November 29 – Friday – The Hooters – Nervous Night
Good album to come back to. Side one is particularly good consisting of the early Hooters hits that first brought them their much deserved attention in the mid-80s. Talented boys from Philadelphia. I saw them in some relatively small concert venue in New York City after this album came out. They put on a very impressive show.
So this was a three day break during which time I have been eating up a storm, and eating things that have added to my puffed out stomach (cheese, ice cream, pie, Jell-O shots). I just didn’t feel like exercising the night before my birthday, and was busy celebrating said birthday the next day. I had a great birthday, all day, topped with friends coming over that evening. One friend gave me a couple of album cover frames – but which ones to pick to hang on the wall??
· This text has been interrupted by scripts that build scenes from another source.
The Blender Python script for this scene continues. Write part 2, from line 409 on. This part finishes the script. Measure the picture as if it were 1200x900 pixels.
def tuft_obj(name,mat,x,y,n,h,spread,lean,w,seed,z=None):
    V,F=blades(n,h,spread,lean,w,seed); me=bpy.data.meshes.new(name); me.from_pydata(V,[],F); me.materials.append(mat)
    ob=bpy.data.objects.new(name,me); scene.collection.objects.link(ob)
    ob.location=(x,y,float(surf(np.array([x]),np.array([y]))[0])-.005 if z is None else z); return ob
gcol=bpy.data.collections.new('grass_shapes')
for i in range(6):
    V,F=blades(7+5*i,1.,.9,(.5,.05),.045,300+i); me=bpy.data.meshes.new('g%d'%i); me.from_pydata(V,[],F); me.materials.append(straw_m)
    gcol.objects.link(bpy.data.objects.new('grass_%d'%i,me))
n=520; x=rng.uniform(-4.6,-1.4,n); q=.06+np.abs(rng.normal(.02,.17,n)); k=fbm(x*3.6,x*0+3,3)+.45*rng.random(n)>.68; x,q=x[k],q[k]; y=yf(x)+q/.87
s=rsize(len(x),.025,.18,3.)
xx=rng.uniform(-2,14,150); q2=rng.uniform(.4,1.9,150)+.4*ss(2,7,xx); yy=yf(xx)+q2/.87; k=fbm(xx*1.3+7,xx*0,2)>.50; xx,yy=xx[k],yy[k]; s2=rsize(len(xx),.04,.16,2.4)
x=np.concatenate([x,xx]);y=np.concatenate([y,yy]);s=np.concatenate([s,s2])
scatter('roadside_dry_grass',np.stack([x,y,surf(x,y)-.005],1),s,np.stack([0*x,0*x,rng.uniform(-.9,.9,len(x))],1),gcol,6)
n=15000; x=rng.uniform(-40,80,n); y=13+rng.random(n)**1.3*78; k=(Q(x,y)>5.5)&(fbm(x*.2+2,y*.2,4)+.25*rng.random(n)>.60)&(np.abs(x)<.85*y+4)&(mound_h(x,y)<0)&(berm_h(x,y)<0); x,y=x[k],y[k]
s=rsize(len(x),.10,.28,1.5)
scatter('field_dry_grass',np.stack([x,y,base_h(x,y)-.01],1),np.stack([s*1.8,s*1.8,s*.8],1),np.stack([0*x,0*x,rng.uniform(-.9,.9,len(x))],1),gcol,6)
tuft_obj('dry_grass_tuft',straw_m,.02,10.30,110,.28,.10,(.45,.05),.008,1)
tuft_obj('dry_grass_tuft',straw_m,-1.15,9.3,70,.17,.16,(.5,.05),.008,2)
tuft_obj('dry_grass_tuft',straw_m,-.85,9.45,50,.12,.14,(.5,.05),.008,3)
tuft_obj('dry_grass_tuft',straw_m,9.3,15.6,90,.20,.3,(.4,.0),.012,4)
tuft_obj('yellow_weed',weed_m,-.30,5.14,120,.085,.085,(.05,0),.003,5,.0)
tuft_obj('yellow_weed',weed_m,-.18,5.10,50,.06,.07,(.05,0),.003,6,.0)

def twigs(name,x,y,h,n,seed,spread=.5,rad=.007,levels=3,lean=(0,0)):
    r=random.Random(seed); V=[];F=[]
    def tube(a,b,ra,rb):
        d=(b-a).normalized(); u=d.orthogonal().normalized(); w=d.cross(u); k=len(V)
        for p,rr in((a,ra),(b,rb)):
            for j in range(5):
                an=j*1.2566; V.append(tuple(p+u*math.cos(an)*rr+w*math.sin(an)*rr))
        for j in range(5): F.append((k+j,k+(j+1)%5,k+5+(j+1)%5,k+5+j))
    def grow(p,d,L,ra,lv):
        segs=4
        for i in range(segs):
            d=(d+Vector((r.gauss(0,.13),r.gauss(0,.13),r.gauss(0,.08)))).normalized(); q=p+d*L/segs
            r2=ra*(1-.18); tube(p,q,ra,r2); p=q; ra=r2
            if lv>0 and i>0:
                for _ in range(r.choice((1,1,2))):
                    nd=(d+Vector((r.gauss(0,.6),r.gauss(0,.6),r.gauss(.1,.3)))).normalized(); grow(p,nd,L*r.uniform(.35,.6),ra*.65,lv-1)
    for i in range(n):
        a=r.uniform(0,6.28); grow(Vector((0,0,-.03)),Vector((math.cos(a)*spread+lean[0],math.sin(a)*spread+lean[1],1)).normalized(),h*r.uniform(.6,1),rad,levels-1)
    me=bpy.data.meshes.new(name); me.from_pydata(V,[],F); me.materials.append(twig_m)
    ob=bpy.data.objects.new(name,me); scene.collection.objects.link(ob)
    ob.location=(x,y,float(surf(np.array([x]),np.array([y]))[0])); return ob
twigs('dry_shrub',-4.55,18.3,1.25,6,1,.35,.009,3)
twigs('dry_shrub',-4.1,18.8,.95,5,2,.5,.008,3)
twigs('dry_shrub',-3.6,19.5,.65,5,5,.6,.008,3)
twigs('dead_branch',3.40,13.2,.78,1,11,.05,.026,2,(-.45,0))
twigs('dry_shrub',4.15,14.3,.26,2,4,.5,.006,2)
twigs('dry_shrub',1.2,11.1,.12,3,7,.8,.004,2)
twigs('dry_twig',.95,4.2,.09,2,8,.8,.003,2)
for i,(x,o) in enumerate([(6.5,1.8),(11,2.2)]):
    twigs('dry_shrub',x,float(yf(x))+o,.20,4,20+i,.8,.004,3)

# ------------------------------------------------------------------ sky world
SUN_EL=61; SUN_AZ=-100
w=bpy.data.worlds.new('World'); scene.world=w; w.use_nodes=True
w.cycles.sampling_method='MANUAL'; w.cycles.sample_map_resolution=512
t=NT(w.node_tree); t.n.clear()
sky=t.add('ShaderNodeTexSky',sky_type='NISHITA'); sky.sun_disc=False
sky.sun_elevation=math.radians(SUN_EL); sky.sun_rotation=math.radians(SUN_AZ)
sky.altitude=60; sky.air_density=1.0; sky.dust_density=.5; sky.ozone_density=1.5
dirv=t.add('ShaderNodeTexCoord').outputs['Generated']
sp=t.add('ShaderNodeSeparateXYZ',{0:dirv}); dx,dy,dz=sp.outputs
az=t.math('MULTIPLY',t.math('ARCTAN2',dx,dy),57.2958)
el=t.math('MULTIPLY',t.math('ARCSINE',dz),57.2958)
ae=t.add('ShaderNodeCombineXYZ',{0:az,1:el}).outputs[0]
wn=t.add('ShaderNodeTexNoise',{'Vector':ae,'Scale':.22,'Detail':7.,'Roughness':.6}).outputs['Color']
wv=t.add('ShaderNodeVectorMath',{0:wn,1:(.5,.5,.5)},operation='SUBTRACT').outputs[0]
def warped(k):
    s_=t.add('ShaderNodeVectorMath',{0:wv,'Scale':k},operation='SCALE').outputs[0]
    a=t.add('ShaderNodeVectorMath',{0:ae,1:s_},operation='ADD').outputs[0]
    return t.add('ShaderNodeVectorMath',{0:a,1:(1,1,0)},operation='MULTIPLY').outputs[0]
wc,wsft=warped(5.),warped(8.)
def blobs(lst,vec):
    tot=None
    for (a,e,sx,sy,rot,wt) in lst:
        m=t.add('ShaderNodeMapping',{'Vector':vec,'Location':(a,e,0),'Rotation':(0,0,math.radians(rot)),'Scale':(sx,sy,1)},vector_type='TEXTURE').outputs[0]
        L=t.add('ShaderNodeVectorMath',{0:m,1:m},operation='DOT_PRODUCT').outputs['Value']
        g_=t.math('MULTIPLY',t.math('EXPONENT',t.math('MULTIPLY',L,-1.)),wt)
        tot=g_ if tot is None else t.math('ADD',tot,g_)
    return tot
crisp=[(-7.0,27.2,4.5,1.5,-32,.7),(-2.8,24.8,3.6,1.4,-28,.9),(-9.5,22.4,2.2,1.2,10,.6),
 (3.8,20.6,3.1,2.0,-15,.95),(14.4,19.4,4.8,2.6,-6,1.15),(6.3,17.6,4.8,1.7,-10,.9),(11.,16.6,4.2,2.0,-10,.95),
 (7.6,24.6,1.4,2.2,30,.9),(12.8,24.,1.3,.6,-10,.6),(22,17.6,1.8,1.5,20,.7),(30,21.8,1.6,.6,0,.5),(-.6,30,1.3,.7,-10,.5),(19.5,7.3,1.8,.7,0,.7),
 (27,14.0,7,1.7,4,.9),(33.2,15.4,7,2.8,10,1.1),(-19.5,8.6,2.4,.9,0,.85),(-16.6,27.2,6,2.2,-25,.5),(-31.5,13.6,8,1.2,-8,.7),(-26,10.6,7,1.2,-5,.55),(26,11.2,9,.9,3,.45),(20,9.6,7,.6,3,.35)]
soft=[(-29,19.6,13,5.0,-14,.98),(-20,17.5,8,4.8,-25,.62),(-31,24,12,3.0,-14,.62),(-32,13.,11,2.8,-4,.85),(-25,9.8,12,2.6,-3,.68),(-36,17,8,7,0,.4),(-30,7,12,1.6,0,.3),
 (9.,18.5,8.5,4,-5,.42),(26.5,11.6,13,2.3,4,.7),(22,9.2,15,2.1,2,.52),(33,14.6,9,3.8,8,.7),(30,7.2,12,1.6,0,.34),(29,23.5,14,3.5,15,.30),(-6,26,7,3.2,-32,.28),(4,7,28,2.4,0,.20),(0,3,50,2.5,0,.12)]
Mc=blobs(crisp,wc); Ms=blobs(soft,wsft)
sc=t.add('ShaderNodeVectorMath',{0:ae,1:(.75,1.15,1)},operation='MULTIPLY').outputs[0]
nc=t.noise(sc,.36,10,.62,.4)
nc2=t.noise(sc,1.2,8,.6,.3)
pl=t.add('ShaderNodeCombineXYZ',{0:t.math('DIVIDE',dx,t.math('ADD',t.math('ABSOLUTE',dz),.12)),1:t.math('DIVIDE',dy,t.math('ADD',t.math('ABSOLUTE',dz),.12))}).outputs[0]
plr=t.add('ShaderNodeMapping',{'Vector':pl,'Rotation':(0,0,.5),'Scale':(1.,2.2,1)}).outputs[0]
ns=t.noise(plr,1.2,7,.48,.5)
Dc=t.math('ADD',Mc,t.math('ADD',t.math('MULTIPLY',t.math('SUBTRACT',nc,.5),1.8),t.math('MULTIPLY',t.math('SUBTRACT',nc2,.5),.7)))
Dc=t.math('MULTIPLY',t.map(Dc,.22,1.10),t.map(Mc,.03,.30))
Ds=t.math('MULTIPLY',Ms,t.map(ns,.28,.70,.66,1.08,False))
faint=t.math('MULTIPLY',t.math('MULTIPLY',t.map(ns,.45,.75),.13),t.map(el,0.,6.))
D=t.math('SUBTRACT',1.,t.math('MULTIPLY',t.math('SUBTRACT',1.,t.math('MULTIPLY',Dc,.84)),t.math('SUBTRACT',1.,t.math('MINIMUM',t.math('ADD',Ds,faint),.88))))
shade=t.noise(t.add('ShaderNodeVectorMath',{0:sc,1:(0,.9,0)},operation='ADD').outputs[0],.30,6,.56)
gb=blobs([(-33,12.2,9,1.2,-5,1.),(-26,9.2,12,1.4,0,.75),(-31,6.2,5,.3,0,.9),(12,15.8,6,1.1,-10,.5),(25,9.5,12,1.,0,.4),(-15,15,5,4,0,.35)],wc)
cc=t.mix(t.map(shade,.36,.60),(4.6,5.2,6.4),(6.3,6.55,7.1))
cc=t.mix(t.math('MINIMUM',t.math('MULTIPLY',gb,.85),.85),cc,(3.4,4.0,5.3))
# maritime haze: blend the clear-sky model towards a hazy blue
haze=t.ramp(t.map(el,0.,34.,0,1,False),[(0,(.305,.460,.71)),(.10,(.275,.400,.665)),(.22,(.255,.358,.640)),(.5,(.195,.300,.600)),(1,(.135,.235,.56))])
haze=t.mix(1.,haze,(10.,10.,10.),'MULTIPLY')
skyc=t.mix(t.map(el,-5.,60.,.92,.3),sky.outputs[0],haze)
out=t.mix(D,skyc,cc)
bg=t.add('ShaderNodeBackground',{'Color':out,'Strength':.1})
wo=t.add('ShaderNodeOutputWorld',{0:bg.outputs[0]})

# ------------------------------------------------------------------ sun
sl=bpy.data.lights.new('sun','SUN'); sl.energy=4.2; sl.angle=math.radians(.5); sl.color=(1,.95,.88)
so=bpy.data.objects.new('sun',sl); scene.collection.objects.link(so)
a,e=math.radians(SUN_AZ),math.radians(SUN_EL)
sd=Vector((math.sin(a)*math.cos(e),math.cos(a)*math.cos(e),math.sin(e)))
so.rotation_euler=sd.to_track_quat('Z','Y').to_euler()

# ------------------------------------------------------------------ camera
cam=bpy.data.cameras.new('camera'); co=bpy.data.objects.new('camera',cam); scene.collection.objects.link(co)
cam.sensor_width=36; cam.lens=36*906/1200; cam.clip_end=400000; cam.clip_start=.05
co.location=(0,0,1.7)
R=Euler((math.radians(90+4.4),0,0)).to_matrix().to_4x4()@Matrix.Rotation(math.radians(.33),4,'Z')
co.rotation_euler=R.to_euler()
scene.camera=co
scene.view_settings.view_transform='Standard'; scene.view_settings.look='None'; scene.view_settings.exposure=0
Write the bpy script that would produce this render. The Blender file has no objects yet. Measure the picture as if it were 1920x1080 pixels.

I had Thanksgiving dinner with a friend and helped her pack to move farther uptown. We ate at a diner having a slightly better than mediocre turkey dinner and awful service that didn’t dampen my mood or deter me from the task at hand of packing up the kitchen, a task I am really very good at. I ate my leftovers as soon as I got home while watching the tail end of a PBS documentary called Greenwich Village: Music That Defined a Generation. This music movement started before my time, music-wise, and the show focused on musicians who influenced music, social awareness and activism in the very early 1960s, and how they were persecuted for being “un-American.” The gentle folksinger Pete Seeger was blacklisted for not ratting out people whose big crime was singing out against war. I would feel those influences as artists like Bob Dylan, Joni Mitchell, Buffy St. Marie and even Phil Ochs spilled over into my music world largely due to shows like Ed Sullivan and later the Smothers Brothers. And of course, FM radio.
I almost didn’t exercise again tonight either. That momentum thing again. I’ve got to force myself sometimes, sometimes a lot, but I always feel better for it. Knowing me the way I do, it also has to do with avoidance of writing as well. I have to write every time I work out, and sometimes that scares me. But once I start the routine, the typewriter in my head goes clickety-clack, and results in yet another blog post.